» **Work to be completed**: Leave out the pictures, and write out exactly the lines from the beginning of the material to the line holding "SC.camera = cam", that line included, and nothing else.

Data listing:
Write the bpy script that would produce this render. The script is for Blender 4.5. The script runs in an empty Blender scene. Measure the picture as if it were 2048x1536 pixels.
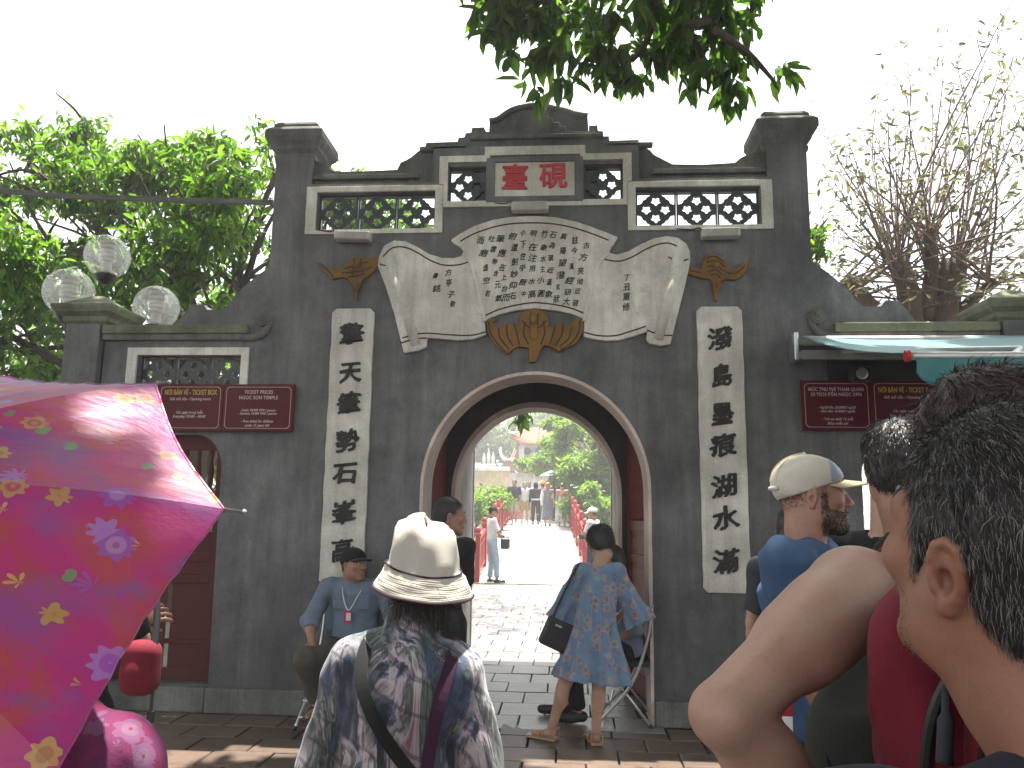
import bpy, bmesh, math, random
import numpy as np
from mathutils import Vector, Matrix, Euler
from mathutils.geometry import tessellate_polygon

SC = bpy.context.scene
COL = SC.collection
R = math.radians

# ------------------------------------------------------------------ camera
CAM_C = np.array([0.2977, -6.3082, 1.55])
_y, _p, _r = R(4.217), R(9.099), R(0.763)
_fw = np.array([-math.sin(_y) * math.cos(_p), math.cos(_y) * math.cos(_p), math.sin(_p)])
_rt = np.array([math.cos(_y), math.sin(_y), 0.0])
_up = np.cross(_rt, _fw)
CAM_R = _rt * math.cos(_r) + _up * math.sin(_r)
CAM_U = -_rt * math.sin(_r) + _up * math.cos(_r)
CAM_F = _fw
FPX = 1600.0
cam_d = bpy.data.cameras.new('camera')
cam_d.sensor_width = 36.0
cam_d.lens = FPX / 2048 * 36.0
cam_d.clip_start = 0.05
cam_d.clip_end = 3000
cam = bpy.data.objects.new('camera', cam_d)
COL.objects.link(cam)
M = Matrix.Identity(4)
for i in range(3):
    M[i][0] = CAM_R[i]; M[i][1] = CAM_U[i]; M[i][2] = -CAM_F[i]; M[i][3] = CAM_C[i]
cam.matrix_world = M
SC.camera = cam

# ------------------------------------------------------------------ light
SUN_EL, SUN_AZ = R(79), R(8)          # sun high, just beyond the gate
world = bpy.data.worlds.new('World')
SC.world = world
world.use_nodes = True
wn = world.node_tree
wn.nodes.clear()
sky = wn.nodes.new('ShaderNodeTexSky')
sky.sky_type = 'NISHITA'
sky.sun_disc = False
sky.sun_elevation = SUN_EL
sky.sun_rotation = SUN_AZ
sky.air_density = 1.0
sky.dust_density = 6.0
sky.ozone_density = 1.0
hs = wn.nodes.new('ShaderNodeHueSaturation')   # white tropical haze instead of deep blue
hs.inputs['Saturation'].default_value = 0.22
hs.inputs['Value'].default_value = 1.0
bg = wn.nodes.new('ShaderNodeBackground')
bg.inputs['Strength'].default_value = 0.15
wo = wn.nodes.new('ShaderNodeOutputWorld')
wn.links.new(sky.outputs[0], hs.inputs['Color'])
wn.links.new(hs.outputs[0], bg.inputs[0])
wn.links.new(bg.outputs[0], wo.inputs[0])
SUN_DIR = np.array([math.sin(SUN_AZ) * math.cos(SUN_EL), math.cos(SUN_AZ) * math.cos(SUN_EL), math.sin(SUN_EL)])
sun_d = bpy.data.lights.new('sun', 'SUN')
sun_d.energy = 5.0
sun_d.angle = R(0.55)
sun_d.color = (1.0, 0.95, 0.86)
sun = bpy.data.objects.new('sun', sun_d)
COL.objects.link(sun)
sun.rotation_euler = Vector(SUN_DIR.tolist()).to_track_quat('Z', 'Y').to_euler()
SC.view_settings.view_transform = 'Standard'
SC.view_settings.look = 'None'
SC.view_settings.exposure = 1.75
SC.view_settings.gamma = 1.0
SC.view_settings.use_curve_mapping = False
SC.render.engine = 'CYCLES'
SC.cycles.use_denoising = True
SC.cycles.max_bounces = 8
SC.cycles.diffuse_bounces = 4
SC.cycles.transparent_max_bounces = 12
# ------------------------------------------------------------------ helpers
def cray(px, py):
    return CAM_F + CAM_R * ((px - 1024) / FPX) - CAM_U * ((py - 768) / FPX)

def F(px, py, Y=0.0):
    d = cray(px, py); t = (Y - CAM_C[1]) / d[1]
    return CAM_C + d * t

def XZ(px, py, Y=0.0):
    p = F(px, py, Y)
    return (float(p[0]), float(p[2]))

def tag(o, label=None, cat=None, group=None, kind=None):
    if label: o['label'] = label
    if cat: o['category'] = cat
    if group: o['group'] = group
    if kind: o['kind'] = kind
    return o

def empty(name, label, cat, loc=(0, 0, 0), rotz=0.0, group=None):
    o = bpy.data.objects.new(name, None)
    COL.objects.link(o)
    o.location = loc; o.rotation_euler = (0, 0, rotz)
    o.empty_display_size = 0.1
    return tag(o, label, cat, group)

def link(name, me, mats, parent=None, loc=None, smooth=False):
    if mats is not None:
        for m in (mats if isinstance(mats, (list, tuple)) else [mats]):
            me.materials.append(m)
    o = bpy.data.objects.new(name, me)
    COL.objects.link(o)
    if parent is not None: o.parent = parent
    if loc is not None: o.location = loc
    if smooth and len(me.polygons): me.polygons.foreach_set('use_smooth', np.ones(len(me.polygons), bool))
    return o

def share(name, me, parent, loc=(0, 0, 0), rot=(0, 0, 0), scale=(1, 1, 1)):
    o = bpy.data.objects.new(name, me)
    COL.objects.link(o); o.parent = parent
    o.location = loc; o.rotation_euler = rot; o.scale = scale
    return o

class MB:
    """collects shapes into one mesh"""
    def __init__(s): s.v = []; s.f = []; s.mi = []; s.cur = 0
    def add(s, vs, fs):
        b = len(s.v); s.v += [tuple(float(c) for c in v) for v in vs]
        s.f += [tuple(i + b for i in f) for f in fs]; s.mi += [s.cur] * len(fs); return s
    def box(s, c, d, rot=None):
        x, y, z = d[0] / 2, d[1] / 2, d[2] / 2
        vs = [Vector((sx * x, sy * y, sz * z)) for sz in (-1, 1) for sy in (-1, 1) for sx in (-1, 1)]
        if rot is not None: vs = [rot @ v for v in vs]
        vs = [v + Vector(c) for v in vs]
        return s.add(vs, [(0, 2, 3, 1), (4, 5, 7, 6), (0, 1, 5, 4), (2, 6, 7, 3), (0, 4, 6, 2), (1, 3, 7, 5)])
    def bx(s, x0, x1, y0, y1, z0, z1):
        return s.box(((x0 + x1) / 2, (y0 + y1) / 2, (z0 + z1) / 2), (abs(x1 - x0), abs(y1 - y0), abs(z1 - z0)))
    def tube(s, pts, r, n=8, cap=True):
        pts = [Vector(p) for p in pts]
        rs = r if isinstance(r, (list, tuple)) else [r] * len(pts)
        rings = []; up = None
        for i, p in enumerate(pts):
            t = (pts[min(i + 1, len(pts) - 1)] - pts[max(i - 1, 0)])
            if t.length < 1e-9: t = Vector((0, 0, 1))
            t.normalize()
            if up is None:
                up = Vector((0, 0, 1)) if abs(t.z) < .9 else Vector((1, 0, 0))
            a = t.cross(up)
            if a.length < 1e-6: a = t.orthogonal()
            a.normalize(); b = a.cross(t); up = b
            rings.append([p + (a * math.cos(k * 2 * math.pi / n) + b * math.sin(k * 2 * math.pi / n)) * rs[i] for k in range(n)])
        vs = [v for rg in rings for v in rg]; fs = []
        for i in range(len(pts) - 1):
            for k in range(n):
                k2 = (k + 1) % n
                fs.append((i * n + k, i * n + k2, (i + 1) * n + k2, (i + 1) * n + k))
        if cap:
            fs.append(tuple(range(n - 1, -1, -1))); fs.append(tuple((len(pts) - 1) * n + k for k in range(n)))
        return s.add(vs, fs)
    def lathe(s, prof, c=(0, 0, 0), n=24, rot=None, square=False):
        vs = []; fs = []
        for (r, z) in prof:
            for k in range(n):
                a = 2 * math.pi * k / n + (math.pi / 4 if square else 0)
                rr = r * (math.sqrt(2) if square else 1)
                v = Vector((rr * math.cos(a), rr * math.sin(a), z))
                if rot is not None: v = rot @ v
                vs.append(v + Vector(c))
        m = len(prof)
        for i in range(m - 1):
            for k in range(n):
                k2 = (k + 1) % n
                fs.append((i * n + k, i * n + k2, (i + 1) * n + k2, (i + 1) * n + k))
        fs.append(tuple(range(n - 1, -1, -1))); fs.append(tuple((m - 1) * n + k for k in range(n)))
        return s.add(vs, fs)
    def sphere(s, c, r, n=16, m=10, sc=(1, 1, 1)):
        prof = [(max(1e-4, r * math.sin(math.pi * i / m)), -r * math.cos(math.pi * i / m)) for i in range(m + 1)]
        b = len(s.v); s.lathe(prof, (0, 0, 0), n)
        for i in range(b, len(s.v)):
            v = s.v[i]; s.v[i] = (v[0] * sc[0] + c[0], v[1] * sc[1] + c[1], v[2] * sc[2] + c[2])
        return s
    def prism(s, loops, y0, y1, taper=0.0):
        """loops: list of [(x,z)..] outer then holes; extruded y0 (front) to y1 (back)"""
        pl = [[Vector((p[0], p[1], 0)) for p in lp] for lp in loops]
        tris = tessellate_polygon(pl)
        flat = [p for lp in loops for p in lp]; n = len(flat)
        area = sum(lp0[0] * lp1[1] - lp1[0] * lp0[1] for lp0, lp1 in zip(loops[0], loops[0][1:] + loops[0][:1]))
        vs = [(p[0], y0, p[1]) for p in flat] + [(p[0], y1, p[1]) for p in flat]
        fs = []
        for t in tris:
            a, b, c = (flat[i] for i in t)
            ar = (b[0] - a[0]) * (c[1] - a[1]) - (c[0] - a[0]) * (b[1] - a[1])
            t = tuple(t) if ar > 0 else tuple(t)[::-1]
            fs.append(t); fs.append(tuple(i + n for i in t[::-1]))
        b = 0
        for li, lp in enumerate(loops):
            m = len(lp)
            ar = sum(lp[i][0] * lp[(i + 1) % m][1] - lp[(i + 1) % m][0] * lp[i][1] for i in range(m))
            fl = (ar > 0) == (li == 0)
            for i in range(m):
                j = (i + 1) % m
                q = (b + i, b + i + n, b + j + n, b + j)
                fs.append(q if fl else q[::-1])
            b += m
        return s.add(vs, fs)
    def mesh(s, name):
        me = bpy.data.meshes.new(name); me.from_pydata(s.v, [], s.f)
        if any(s.mi): me.polygons.foreach_set('material_index', s.mi)
        me.update(); return me
    def build(s, name, mats, parent=None, smooth=False, bevel=0.0, seg=2, angle=None, loc=None):
        me = s.mesh(name)
        if bevel:
            bm = bmesh.new(); bm.from_mesh(me)
            bmesh.ops.remove_doubles(bm, verts=bm.verts, dist=1e-5)
            ed = [e for e in bm.edges if len(e.link_faces) == 2 and e.calc_face_angle(0) > R(35)]
            bmesh.ops.bevel(bm, geom=ed, offset=bevel, segments=seg, affect='EDGES', profile=.5, clamp_overlap=True)
            bm.to_mesh(me); bm.free()
        if angle is not None:
            me.polygons.foreach_set('use_smooth', np.ones(len(me.polygons), bool))
            me.set_sharp_from_angle(angle=R(angle))
        return link(name, me, mats, parent, loc, smooth)

def arc(cx, cz, rx, rz, a0, a1, n=32):
    return [(cx + rx * math.cos(R(a0 + (a1 - a0) * i / n)), cz + rz * math.sin(R(a0 + (a1 - a0) * i / n))) for i in range(n + 1)]

def rect(x0, x1, z0, z1):
    return [(x0, z0), (x1, z0), (x1, z1), (x0, z1)]

def spline(pts, n=6, closed=False):
    """Catmull-Rom through points"""
    P = [np.array(p, float) for p in pts]; out = []; m = len(P)
    rng = range(m if closed else m - 1)
    for i in rng:
        p0 = P[(i - 1) % m] if closed or i > 0 else P[i]
        p1 = P[i]; p2 = P[(i + 1) % m]
        p3 = P[(i + 2) % m] if closed or i + 2 < m else p2
        for k in range(n):
            t = k / n
            out.append(tuple(0.5 * ((2 * p1) + (-p0 + p2) * t + (2 * p0 - 5 * p1 + 4 * p2 - p3) * t * t + (-p0 + 3 * p1 - 3 * p2 + p3) * t ** 3)))
    if not closed: out.append(tuple(P[-1]))
    return out

# ---- text
def text_mesh(body, size, extrude=0.0, offset=0.0, align='CENTER', shear=0.0, spacing=1.0):
    c = bpy.data.curves.new('txt', 'FONT')
    c.body = body; c.size = size; c.extrude = extrude; c.offset = offset; c.resolution_u = 3
    c.align_x = align; c.align_y = 'CENTER'; c.shear = shear; c.space_character = spacing
    o = bpy.data.objects.new('txt', c); COL.objects.link(o)
    dg = bpy.context.evaluated_depsgraph_get()
    me = bpy.data.meshes.new_from_object(o.evaluated_get(dg))
    bpy.data.objects.remove(o); bpy.data.curves.remove(c)
    return me

def bold(me, r, n=6, dz=.0003):
    """thicken strokes by laying shifted copies over each other"""
    bm = bmesh.new(); bm.from_mesh(me)
    for k in range(n):
        a = 2 * math.pi * k / n; t = me.copy(); t.transform(Matrix.Translation((r * math.cos(a), r * math.sin(a), -dz * (k + 1)))); bm.from_mesh(t); bpy.data.meshes.remove(t)
    bm.to_mesh(me); bm.free(); return me

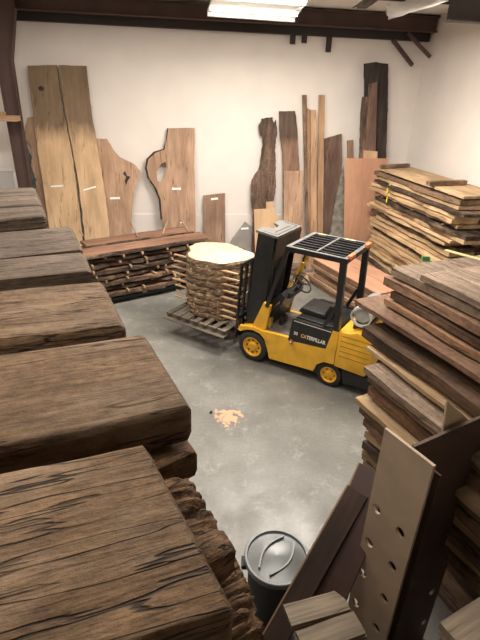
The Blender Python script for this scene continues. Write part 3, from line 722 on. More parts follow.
FL('floor_plate', BX(-.68, .02, -.44, .44, .60, .625), FPLATE)
FL('front_frame', BX(-.30, .28, -.33, .33, .12, .52), DGR)
for sd in (1, -1):
    y0, y1 = (.32, .52) if sd == 1 else (-.52, -.32)
    # mudguard over the drive wheel
    pts = [(.27, .50)] + [(.31*math.cos(R(a)), .267+.31*math.sin(R(a))) for a in range(48, 151, 12)] + [(-.30, .47)] + [(.345*math.cos(R(a)), .267+.345*math.sin(R(a))) for a in range(140, 43, -12)]
    pts = [(.24, .49), (.14, .555), (.0, .585), (-.14, .56), (-.26, .47), (-.30, .50), (-.20, .61), (.0, .635), (.2, .60), (.30, .52)]
    FL('mudguard', prism(pts, y0, y1), YEL)
# cowl side posts
for sd in (1, -1):
    y0, y1 = (.40, .46) if sd == 1 else (-.46, -.40)
    FL('cowl_panel', prism([(.06, .60), (-.20, .62), (-.27, 1.07), (-.14, 1.10)], y0, y1, bev=.008), YEL)
FL('cowl', prism([(.02, .60), (-.16, .60), (-.32, .98), (-.44, 1.20), (-.36, 1.26), (-.17, 1.06)], -.30, .30, bev=.01), BLK)
FL('dashboard', prism([(-.30, 1.10), (-.48, 1.16), (-.50, 1.24), (-.32, 1.24)], -.24, .18, bev=.01), DGR)
sc = FL('steering_column', CY((-.40, .0, 1.15), (-.56, .0, 1.37), .03), BLK)
wb = bmesh.new(); lathe(wb, [(.17, -.012), (.185, -.006), (.185, .006), (.17, .012), (.158, 0), (.17, -.012)], 30, 'Z')
for i in range(3):
    a = 2*PI*i/3; bar(wb, (0, 0, 0), (.17*math.cos(a), .17*math.sin(a), 0), .025, .012)
cyl(wb, (0, 0, -.03), (0, 0, .02), .035)
sw = FL('steering_wheel', wb, BLK); sw.location = (-.57, 0, 1.385); sw.rotation_euler = (0, R(-38), 0)
for i in range(3): FL('lever', CY((-.36, -.2-.06*i, 1.20), (-.47, -.2-.06*i, 1.50-.03*i), .009, n=8), BLK)
for y in (.0, .12): FL('pedal', BX(-.36, -.30, y, y+.07, .68, .78), BLK)
FL('hydraulic_valve', BX(-.25, -.08, .30, .385, .64, .80), BRASS)
FL('hose', CY((-.15, .34, .78), (-.20, .33, 1.02), .015, n=8), BRASS)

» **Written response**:
Write the bpy script that would produce this render. The script is for Blender 4.5. The script runs in an empty Blender scene. Measure the picture as if it were 2048x1536 pixels.
import bpy, bmesh, math, random
import numpy as np
from mathutils import Vector, Matrix, Euler
from mathutils.geometry import tessellate_polygon

SC = bpy.context.scene
COL = SC.collection
R = math.radians

# ------------------------------------------------------------------ camera
CAM_C = np.array([0.2977, -6.3082, 1.55])
_y, _p, _r = R(4.217), R(9.099), R(0.763)
_fw = np.array([-math.sin(_y) * math.cos(_p), math.cos(_y) * math.cos(_p), math.sin(_p)])
_rt = np.array([math.cos(_y), math.sin(_y), 0.0])
_up = np.cross(_rt, _fw)
CAM_R = _rt * math.cos(_r) + _up * math.sin(_r)
CAM_U = -_rt * math.sin(_r) + _up * math.cos(_r)
CAM_F = _fw
FPX = 1600.0
cam_d = bpy.data.cameras.new('camera')
cam_d.sensor_width = 36.0
cam_d.lens = FPX / 2048 * 36.0
cam_d.clip_start = 0.05
cam_d.clip_end = 3000
cam = bpy.data.objects.new('camera', cam_d)
COL.objects.link(cam)
M = Matrix.Identity(4)
for i in range(3):
    M[i][0] = CAM_R[i]; M[i][1] = CAM_U[i]; M[i][2] = -CAM_F[i]; M[i][3] = CAM_C[i]
cam.matrix_world = M
SC.camera = cam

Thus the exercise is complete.